The Contemporary Spanish-American Novel: Bolaño and After
Will H. Corral, Juan E. De Castro, and Nicholas Birns, eds. New York. Bloomsbury. 2013. ISBN 9781441142597
This unique collection of essays by fifty scholars and writers on the work of sixty-nine contemporary novelists from Spanish America is a valuable resource for scholars and readers alike. The authors included for discussion were born between 1949 and the early 1970s and have published the bulk of their work since 1996. The essays on individual writers are organized in six chapters based on their point of origin from one of the following geographical and cultural regions: Mexico, Central America, the Spanish speaking Caribbean and Venezuela, the Greater Andean region, the Southern Cone, or the United States. Although much of US Latino literature is currently being written in English, the editors conclude that the influence of these writers and their works on Spanish American letters, both in English and in Spanish translation, merits their inclusion in this volume. For readers who do not read Spanish, information is provided on recent novels that have been translated into English, and, for film aficionados, cinematic adaptations of novels by the authors studied are also cited.

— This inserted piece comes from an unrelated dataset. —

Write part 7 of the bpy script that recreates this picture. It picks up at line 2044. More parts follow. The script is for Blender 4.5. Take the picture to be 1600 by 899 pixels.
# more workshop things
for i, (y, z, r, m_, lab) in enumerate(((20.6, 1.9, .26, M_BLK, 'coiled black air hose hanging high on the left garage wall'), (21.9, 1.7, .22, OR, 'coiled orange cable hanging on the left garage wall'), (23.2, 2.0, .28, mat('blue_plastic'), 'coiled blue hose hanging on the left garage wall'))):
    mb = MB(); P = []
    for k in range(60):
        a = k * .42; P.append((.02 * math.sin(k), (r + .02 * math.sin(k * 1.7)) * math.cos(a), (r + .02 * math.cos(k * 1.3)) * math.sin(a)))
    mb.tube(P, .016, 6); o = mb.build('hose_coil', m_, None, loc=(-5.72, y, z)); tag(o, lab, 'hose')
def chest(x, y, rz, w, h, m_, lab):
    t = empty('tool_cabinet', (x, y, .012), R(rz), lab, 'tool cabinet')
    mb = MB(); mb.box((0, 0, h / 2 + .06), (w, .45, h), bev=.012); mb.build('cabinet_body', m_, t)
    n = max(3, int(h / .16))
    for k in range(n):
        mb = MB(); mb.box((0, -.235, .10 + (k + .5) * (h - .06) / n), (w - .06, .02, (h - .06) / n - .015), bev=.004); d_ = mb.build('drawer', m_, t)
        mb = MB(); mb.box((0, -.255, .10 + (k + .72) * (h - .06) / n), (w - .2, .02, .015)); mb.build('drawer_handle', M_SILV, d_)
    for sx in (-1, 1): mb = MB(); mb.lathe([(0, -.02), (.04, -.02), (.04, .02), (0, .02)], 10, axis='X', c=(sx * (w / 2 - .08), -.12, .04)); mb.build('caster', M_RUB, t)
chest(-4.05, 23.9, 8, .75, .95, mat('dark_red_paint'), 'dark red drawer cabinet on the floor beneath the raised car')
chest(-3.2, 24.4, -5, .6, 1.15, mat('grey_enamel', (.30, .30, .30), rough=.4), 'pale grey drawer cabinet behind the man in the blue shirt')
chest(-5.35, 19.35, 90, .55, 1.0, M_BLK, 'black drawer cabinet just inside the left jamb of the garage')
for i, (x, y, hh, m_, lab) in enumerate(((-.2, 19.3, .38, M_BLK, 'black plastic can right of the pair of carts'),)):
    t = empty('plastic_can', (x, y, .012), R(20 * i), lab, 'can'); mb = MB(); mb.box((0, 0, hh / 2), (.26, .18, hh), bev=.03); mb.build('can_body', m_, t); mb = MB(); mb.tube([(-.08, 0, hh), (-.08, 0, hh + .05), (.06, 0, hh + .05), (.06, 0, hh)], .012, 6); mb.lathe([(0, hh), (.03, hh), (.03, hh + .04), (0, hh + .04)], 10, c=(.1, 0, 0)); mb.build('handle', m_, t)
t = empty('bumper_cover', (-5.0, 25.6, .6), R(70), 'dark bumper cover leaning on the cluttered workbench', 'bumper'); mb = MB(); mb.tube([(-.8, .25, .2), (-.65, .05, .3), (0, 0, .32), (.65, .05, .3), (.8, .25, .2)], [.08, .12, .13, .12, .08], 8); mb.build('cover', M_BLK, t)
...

This study presents the diverse nature of the contemporary Spanish American novel and the attempts by successive generations of writers to both receive and break with the influence of the strong novelists of the past. Today’s writers still work in the shadow of the Latin American Boom, which brought the region’s letters to world attention in the sixties and Nobel prizes to Gabriel García Márquez and Mario Vargas Llosa, and they are also influenced by the post-Boom writers of the seventies and eighties. The impact of several literary events signaling a break with this past are highlighted, including the 1996 publication of McOndo, a short-story anthology co-edited by Chilean writers Alberto Fuguet and Sergio Gómez, and of the Crack Manifesto (Manifiesto del Crack) by a group of Mexican writers including Pedro Ángel Palou, Eloy Urroz, Ignacio Padilla, Jorge Volpi, and Ricardo Chávez Castañeda. As the subtitle of this book suggests, the Chilean writer Roberto Bolaño (1953–2003) is the emblematic figure representing the emergence of the contemporary Spanish American novel.
Although the essays of this work provide useful biographical and bibliographical information for each author, they are not encyclopedia entries: the contributors have approached their authors from their own unique critical approaches and points of view. The result is a highly readable work that is both informative and stimulating. Readers of this volume will discover that the Spanish American novel is not only alive and well, but that it is in a process of continual renewal and enrichment. Yet the editors also note that the dissemination of works by lesser-known writers in Spanish America is sometimes still limited to their home countries and literary success is still to some degree measured by having one’s works published by prestigious foreign presses. Still, smaller, national presses are publishing works by local writers, and their works are being read.